La vocale "A"
(the voice "A")
Note:
- in Italian, nouns ending in -a are nearly always feminine, e.g. montagna (mountain).
- the word alpinista (mountaineer) can instead be either feminine or masculine. Its gender can be found out by looking at the indefinite article: un alpinista is masculine while una alpinista is feminine. Since the final "a" of the article una is always replaced by an apostrophe when the following noun starts with a vowel, the standard feminine form is un'alpinista.
I imagine mountain's nature to be purely feminine. The mountain skyline forms a continuous, almost uninterrupted line, which is sometimes ‒ just apparently ‒ broken. Mountains are made of passages, curves, uphills and downhills, never-ending views and peaceful valleys.

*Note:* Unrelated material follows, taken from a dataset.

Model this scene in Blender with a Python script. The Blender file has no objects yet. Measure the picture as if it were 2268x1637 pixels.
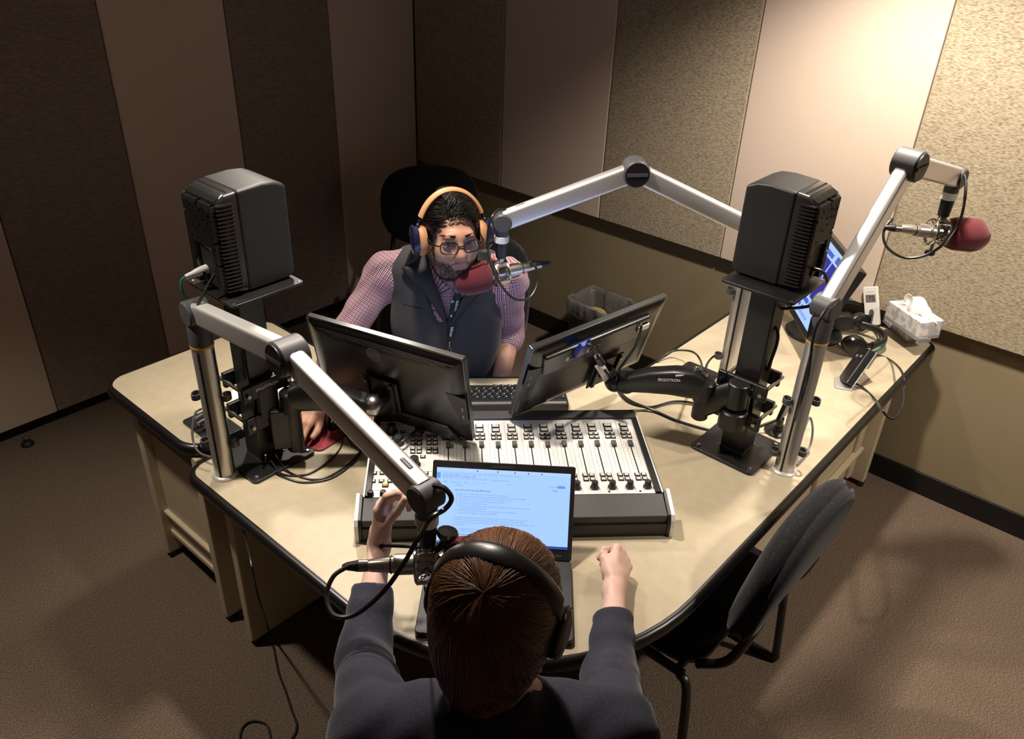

"I climb for myself, I climb because of my hunger for mountain. I am a mountaineer [un'alpinista], but one with the apostrophe. That apostrophe is my woman's flag, which I planted and flies up there.
When I reach the mountaintop and some freezing oxygen enters the body, sets in thick blood and makes the heart swell up, I know I am feeling something that no man could ever feel. I am not a mother, I have not given birth, my fertility fades a little more every day. But up there, I am the mountain, I am Nieves the stone, Nieves the snow, I am mother nature who visits the highest step beneath the sky. Up there I am matter, I am mother earth [madre terra in Italian], mother-of-pearl [madreperla], madrepore ‒ which is a type of coral, I am the honeysuckle [madreselva], I am all the mother-something words that I could find in the vocabulary. I am the vowel "a", the feminine suffix that gives life to the world. Up there I put an "a" at the end of every word, of every passage. Up there I know that the gender of the world is feminine, that it is strength, light, air. That is why I am the apostrophe before the noun alpinista.
For men, reaching the top is fulfilling a desire, to me the top of a mountain is where I connect with all of the feminine that exists in nature. Up there I do not exult. Being up there is getting to the last stitch of a seam, when you bite the thread just after the knot and you brake it. Up there I complete a mend."
(from "Sulla traccia di Nives", by Erri De Luca)
Please note: the English translation of this passage from the book "Sulla traccia di Nives" by Erri De Luca was made on the occasion on this photography project. It has not been published nor was it approved by the author.